The cast is uniformly excellent; like 2021’s Mass, no one is more easily extricable from another. Of course, they fall into generalized lines of ideology and narrative. Ona (Mara) is the unwed pragmatist whose unborn child will likely wind up in the hands of her abuser if they stay. Salome (Foy) is the reactionary who would rather court eternal damnation for murder than let any man again molest her or her 4-year-old daughter. Mariche (Buckley) is the skeptic questioning the value of individual experiences amid so much collective abuse. But there is a distinct dynamism to every woman’s perspective, which represents the mind’s malleable response to trauma, reflects Polley’s effective use of economy across a 104-minute running time, and affords all of these actresses latitude for legibly heartbreaking humanity.
Ben Whishaw also gets perhaps his best role yet as August, whose family was long ago excommunicated from the colony for daring to challenge its curdled ideologies. August is that new teacher who has returned, and Whishaw lets us see how the burden of responsibility for reshaping the colony, and at certainly irreversible cost to him, plays havoc with August’s mind.
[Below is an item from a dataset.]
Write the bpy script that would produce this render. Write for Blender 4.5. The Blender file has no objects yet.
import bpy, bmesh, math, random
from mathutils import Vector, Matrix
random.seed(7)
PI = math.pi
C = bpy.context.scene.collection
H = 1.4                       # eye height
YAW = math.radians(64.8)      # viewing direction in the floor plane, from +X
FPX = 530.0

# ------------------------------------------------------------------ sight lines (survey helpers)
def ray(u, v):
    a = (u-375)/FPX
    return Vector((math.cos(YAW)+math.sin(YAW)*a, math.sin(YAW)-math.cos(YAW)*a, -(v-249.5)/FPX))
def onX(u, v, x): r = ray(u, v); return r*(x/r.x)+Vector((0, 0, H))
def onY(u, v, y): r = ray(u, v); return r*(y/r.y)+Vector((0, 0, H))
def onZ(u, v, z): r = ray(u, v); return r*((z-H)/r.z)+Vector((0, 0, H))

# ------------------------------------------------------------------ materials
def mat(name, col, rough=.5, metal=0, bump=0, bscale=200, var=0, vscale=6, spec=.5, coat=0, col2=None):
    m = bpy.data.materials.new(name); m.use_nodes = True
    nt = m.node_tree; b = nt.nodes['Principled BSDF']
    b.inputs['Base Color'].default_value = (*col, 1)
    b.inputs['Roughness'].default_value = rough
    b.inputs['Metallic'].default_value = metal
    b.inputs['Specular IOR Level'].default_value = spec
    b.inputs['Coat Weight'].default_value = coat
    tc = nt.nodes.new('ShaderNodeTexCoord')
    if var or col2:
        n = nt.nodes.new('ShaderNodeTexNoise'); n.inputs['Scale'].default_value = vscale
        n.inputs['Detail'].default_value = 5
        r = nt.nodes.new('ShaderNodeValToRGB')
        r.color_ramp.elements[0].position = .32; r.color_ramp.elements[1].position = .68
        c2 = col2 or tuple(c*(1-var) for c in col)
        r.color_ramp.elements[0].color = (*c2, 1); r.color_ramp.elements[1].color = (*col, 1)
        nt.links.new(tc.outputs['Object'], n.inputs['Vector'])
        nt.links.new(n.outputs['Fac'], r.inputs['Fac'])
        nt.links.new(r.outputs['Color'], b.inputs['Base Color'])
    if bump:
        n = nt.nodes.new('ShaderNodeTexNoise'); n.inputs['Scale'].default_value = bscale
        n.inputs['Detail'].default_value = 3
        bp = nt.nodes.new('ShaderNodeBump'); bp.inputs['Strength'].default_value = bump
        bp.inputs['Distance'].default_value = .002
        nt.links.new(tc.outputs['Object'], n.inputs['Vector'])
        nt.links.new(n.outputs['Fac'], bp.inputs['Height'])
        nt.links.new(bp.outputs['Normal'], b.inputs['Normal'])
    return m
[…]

On the craft side, composer Hildur Guðnadóttir elicits warm timbre and tonality in her plaintive but powerful score. Even if one suddenly vertiginous camera movement calls too much attention to itself, a drained, desaturated palette from cinematographer Luc Montpellier makes Women Talking feel like a Wyeth painting of a Goliath battle. He also captures shafts of sunshine in a way that evokes how cracks can, and must, make room for the light here.
Women Talking never feels spatially trapped in the barn where the film’s banter takes place, either. Much as 2020’s One Night in Miami, this film opens up with just the right amount of expanse. Polley’s script also maintains sight of the women’s humor as a weapon and shield while emphasizing the importance of silent gaps between talk and action as the space in which to process before proceeding. Quiet can be equally momentous; just because something goes unspoken does not mean it goes unknown.
The result is a comprehensive ethnography of regret, rage and re-envisioned purpose — equal parts the imprinting of language, the imparting of wisdom and the impossibility of ever really knowing what lies next no matter how far ahead you can see. Imagination is wonderful. Imagination is terrifying. No matter how you define it, Women Talking‘s act of female imagination propels one of 2022’s most thoughtfully crafted films.